A plan to use Wi-Fi airwaves for cellular service has sparked concerns about interference with existing Wi-Fi networks, causing a fight involving wireless carriers, cable companies, a Wi-Fi industry trade group, Microsoft, and network equipment makers.
Verizon Wireless and T-Mobile US plan to boost coverage in their cellular networks by using unlicensed airwaves that also power Wi-Fi equipment. While cellular carriers generally rely upon airwaves to which they have exclusive licenses, a new system called LTE (Long-Term Evolution)-Unlicensed (LTE-U) would have the carriers sharing spectrum with Wi-Fi devices on the unlicensed 5GHz band.
Verizon has said it intends to deploy LTE-U in 5GHz in 2016. Before the interference controversy threatened to delay deployments, T-Mobile was expected to use the technology on its smartphones by the end of 2015. Wireless equipment makers like Qualcomm see an opportunity to sell more devices and are integrating LTE-U into their latest technology.

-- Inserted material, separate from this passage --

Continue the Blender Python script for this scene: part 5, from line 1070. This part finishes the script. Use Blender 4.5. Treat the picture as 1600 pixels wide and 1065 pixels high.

Is this a blessing for cell phone users, a curse for those who have to manage wifi networks, or a move that could backfire on telecommunication companies as cell service-over-wifi becomes ubiquitous and threatens their network advantage?
(Score: 1) by nitehawk214 on Friday August 28 2015, @04:24PM
Well it seems like a pretty good plan to effectively jam wifi mesh networks. Spread so much noise on their bandwidth that the mesh network becomes unusable.
"Don't you ever miss the days when you used to be nostalgic?" -Loiosh
(Score: 0) by Anonymous Coward on Sunday August 30 2015, @10:40AM
I don't think wifi mesh networks will ever be practical for most people. The latency will generally be too high and the bandwidth too low. It could possibly work for some communities, but not for general usage. I shouldn't think the carriers will be worried about mesh networks. If there is an ulterior motive beyond just trying to grab some more spectrum for free, them it is more likely to be make wifi useless for most people so they use their mobile data instead.
The only way I see mesh networks working is if local mesh networks are linked to larger regional mesh networks perhaps by some long distance mesh network, and there might need to be another layer on top of that linking groups of regional networks together. Ultimately it probably wouldn't look a whole lot different to how the Internet works currently.